Qantas Group to land at Western Sydney International

Qantas and Jetstar have become the first airlines to sign up to Sydney’s new airport.

AUSTRALIA’S flag carrier will land in Sydney’s western suburbs, with Qantas Airways and sister brand Jetstar Airways the first airlines to officially sign up to the city’s new airport.

The agreement will see up to 15 narrowbody aircraft from Qantas and Jetstar brought to the region once Western Sydney Airport, which is on track to debut in 2026, opens its check-in lanes.

Ten aircraft from Jetstar and five from Qantas will operate from Western Sydney within the airport’s first year, flying domestic routes such as Melbourne, Brisbane, and the Gold Coast.

It is expected these aircraft will carry around four million passengers through Western Sydney per annum, on more than 25,000 flights.

Around 700 operational jobs are expected to be needed, with local recruitment to take place in the lead-up to the first flights.

Prime Minister Anthony Albanese and Minister for Infrastructure and Transport Catherine King joined senior executives from Western Sydney and Qantas on a tour of the airport’s construction, which is now more than 50% complete.

Outgoing Qantas Chief Executive Officer Alan Joyce said QF is proud to sign an agreement with Western Sydney, which is on track to become the sixth biggest airport for the Group within its first year of operation.

“In just over three years Qantas and Jetstar will take off from Western Sydney, connecting one of Australia’s fastest growing areas through direct flights across the country,” Joyce said.

“As we take delivery of more aircraft and expand our fleet, we see Western Sydney Airport as a significant growth opportunity for the Group, which will complement our existing operations in the Sydney basin and nationally.

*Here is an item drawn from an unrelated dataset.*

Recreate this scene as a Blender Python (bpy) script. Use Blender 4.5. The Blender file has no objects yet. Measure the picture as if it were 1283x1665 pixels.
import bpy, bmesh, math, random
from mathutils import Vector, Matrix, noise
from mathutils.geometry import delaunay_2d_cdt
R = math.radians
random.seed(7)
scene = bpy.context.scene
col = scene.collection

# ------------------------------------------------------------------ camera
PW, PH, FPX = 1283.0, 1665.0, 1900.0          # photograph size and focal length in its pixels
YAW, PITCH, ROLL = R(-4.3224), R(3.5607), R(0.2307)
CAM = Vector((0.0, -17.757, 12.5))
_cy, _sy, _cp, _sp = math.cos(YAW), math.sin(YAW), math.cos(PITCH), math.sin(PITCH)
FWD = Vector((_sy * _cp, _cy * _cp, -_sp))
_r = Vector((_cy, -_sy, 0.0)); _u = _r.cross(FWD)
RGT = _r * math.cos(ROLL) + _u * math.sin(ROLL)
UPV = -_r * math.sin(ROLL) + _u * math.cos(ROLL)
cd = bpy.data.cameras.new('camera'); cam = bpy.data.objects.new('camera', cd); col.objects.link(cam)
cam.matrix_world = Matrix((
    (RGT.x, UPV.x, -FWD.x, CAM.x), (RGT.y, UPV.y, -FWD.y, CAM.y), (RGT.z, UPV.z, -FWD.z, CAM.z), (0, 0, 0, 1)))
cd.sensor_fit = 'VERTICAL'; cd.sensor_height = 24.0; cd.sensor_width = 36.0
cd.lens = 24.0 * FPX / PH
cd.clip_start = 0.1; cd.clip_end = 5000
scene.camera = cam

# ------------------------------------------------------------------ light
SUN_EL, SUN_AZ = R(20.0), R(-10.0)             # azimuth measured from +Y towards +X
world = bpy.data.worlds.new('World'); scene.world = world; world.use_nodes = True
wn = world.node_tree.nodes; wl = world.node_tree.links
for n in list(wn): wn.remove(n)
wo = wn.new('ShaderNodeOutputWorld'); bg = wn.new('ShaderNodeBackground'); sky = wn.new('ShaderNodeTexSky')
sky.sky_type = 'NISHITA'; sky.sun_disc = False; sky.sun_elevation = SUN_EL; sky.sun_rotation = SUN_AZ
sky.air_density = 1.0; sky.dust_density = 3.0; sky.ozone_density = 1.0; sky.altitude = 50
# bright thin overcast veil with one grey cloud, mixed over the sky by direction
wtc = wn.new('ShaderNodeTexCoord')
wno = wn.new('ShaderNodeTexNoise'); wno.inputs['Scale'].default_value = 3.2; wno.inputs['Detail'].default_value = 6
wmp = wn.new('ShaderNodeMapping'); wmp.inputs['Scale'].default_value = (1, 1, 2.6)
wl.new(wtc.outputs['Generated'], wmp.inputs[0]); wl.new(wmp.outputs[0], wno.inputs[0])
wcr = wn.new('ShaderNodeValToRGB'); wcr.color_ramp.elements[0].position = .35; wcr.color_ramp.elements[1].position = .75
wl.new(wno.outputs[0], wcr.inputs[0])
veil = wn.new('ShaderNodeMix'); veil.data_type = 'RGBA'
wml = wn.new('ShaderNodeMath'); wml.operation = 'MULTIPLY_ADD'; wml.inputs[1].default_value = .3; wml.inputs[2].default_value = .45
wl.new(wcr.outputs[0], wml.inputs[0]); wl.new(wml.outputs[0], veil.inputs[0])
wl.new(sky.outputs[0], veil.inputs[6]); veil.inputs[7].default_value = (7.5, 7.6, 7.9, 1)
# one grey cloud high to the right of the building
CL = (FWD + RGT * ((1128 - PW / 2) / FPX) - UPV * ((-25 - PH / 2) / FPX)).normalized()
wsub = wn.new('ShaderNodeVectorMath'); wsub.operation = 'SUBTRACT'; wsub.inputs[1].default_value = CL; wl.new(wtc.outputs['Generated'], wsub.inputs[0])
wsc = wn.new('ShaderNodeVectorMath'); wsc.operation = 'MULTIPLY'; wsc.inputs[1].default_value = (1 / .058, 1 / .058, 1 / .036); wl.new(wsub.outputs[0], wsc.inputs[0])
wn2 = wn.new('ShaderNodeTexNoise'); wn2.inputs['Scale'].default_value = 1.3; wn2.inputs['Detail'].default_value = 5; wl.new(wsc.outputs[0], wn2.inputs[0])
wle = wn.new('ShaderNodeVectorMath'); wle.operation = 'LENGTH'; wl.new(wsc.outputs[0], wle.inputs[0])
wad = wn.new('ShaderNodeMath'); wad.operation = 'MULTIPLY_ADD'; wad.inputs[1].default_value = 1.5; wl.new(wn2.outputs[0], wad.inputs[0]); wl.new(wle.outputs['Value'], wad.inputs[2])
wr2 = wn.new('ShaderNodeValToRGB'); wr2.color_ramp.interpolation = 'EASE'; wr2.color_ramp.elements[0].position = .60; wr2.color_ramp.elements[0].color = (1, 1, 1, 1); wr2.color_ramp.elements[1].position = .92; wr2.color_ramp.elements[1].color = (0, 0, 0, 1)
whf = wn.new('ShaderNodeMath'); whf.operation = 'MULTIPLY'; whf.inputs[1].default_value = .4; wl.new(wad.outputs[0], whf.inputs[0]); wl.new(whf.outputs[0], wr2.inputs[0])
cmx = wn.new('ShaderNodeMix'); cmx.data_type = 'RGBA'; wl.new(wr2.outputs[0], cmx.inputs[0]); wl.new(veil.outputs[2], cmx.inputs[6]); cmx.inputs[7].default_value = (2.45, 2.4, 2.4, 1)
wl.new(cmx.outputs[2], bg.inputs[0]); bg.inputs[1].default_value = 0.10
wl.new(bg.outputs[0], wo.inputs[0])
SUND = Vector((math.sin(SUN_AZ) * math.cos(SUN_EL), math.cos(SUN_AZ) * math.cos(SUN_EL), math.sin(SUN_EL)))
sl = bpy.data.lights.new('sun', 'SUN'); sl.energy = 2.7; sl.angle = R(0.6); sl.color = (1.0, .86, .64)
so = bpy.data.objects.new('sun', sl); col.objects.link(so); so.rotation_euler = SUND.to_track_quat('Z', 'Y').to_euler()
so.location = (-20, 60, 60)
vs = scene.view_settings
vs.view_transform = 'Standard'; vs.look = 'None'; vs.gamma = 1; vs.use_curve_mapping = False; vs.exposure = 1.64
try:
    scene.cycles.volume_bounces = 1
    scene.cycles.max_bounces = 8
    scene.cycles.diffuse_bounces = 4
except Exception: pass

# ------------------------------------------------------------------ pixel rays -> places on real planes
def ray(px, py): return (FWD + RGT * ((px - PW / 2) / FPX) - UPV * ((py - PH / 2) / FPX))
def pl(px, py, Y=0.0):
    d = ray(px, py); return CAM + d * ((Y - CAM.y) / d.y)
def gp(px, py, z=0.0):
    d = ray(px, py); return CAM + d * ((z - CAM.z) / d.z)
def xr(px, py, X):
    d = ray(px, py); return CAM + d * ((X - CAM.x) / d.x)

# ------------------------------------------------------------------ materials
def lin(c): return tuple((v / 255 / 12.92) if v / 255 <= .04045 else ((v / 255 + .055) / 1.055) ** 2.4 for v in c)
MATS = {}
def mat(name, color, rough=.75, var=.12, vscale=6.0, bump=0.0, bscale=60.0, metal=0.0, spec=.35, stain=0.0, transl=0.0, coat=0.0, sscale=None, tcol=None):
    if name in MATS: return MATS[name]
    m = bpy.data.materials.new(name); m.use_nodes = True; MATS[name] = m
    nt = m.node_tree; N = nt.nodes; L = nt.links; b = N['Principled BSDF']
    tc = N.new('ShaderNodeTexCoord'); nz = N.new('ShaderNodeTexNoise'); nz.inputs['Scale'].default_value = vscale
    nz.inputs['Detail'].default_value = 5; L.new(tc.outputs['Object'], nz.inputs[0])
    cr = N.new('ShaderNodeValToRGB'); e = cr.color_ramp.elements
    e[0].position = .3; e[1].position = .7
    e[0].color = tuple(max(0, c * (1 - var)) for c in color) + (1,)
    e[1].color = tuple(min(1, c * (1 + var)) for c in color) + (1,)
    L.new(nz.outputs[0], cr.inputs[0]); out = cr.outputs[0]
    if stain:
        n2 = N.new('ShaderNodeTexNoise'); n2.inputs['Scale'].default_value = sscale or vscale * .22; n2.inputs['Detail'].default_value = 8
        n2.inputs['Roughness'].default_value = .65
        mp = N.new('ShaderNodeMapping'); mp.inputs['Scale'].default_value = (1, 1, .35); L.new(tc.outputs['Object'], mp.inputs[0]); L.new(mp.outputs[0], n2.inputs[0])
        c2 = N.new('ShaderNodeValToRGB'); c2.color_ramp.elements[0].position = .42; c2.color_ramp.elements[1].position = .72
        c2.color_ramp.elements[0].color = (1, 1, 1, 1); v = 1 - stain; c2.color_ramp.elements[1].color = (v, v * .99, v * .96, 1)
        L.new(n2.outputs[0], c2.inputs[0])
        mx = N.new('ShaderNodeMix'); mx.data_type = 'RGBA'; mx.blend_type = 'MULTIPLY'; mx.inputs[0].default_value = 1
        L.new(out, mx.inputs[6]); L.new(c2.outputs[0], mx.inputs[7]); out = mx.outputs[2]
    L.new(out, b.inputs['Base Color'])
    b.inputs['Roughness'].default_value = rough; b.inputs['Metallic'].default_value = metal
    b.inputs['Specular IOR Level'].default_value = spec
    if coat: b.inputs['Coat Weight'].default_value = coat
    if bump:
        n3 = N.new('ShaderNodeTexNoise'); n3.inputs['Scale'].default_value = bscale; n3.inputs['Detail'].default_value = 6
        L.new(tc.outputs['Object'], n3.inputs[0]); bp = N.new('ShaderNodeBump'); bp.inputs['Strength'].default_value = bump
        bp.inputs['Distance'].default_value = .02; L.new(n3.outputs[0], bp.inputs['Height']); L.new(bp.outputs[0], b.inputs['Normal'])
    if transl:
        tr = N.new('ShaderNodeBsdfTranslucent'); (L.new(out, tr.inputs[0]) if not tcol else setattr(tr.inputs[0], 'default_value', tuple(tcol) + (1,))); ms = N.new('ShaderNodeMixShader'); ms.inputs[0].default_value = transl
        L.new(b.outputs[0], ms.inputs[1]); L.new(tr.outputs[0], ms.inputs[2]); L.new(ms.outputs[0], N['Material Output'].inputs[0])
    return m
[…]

“Western Sydney International Airport has some big strategic advantages with no curfew, technology that allows aircraft to be turned around quickly, and a next-generation baggage system.”

Joyce said Qantas data shows more than two million trips per year are taken by people who live in Sydney’s western suburbs.

“We know there will be demand for these flights from day one,” he declared.

“Jetstar has a long history of stimulating demand when it starts flying to new destinations through low fares, so expect to see some great value travel options.”

Both airlines are also working with Western Sydney to use sustainable fuels to power the flights through projects in the region which can supply SAF to the airport.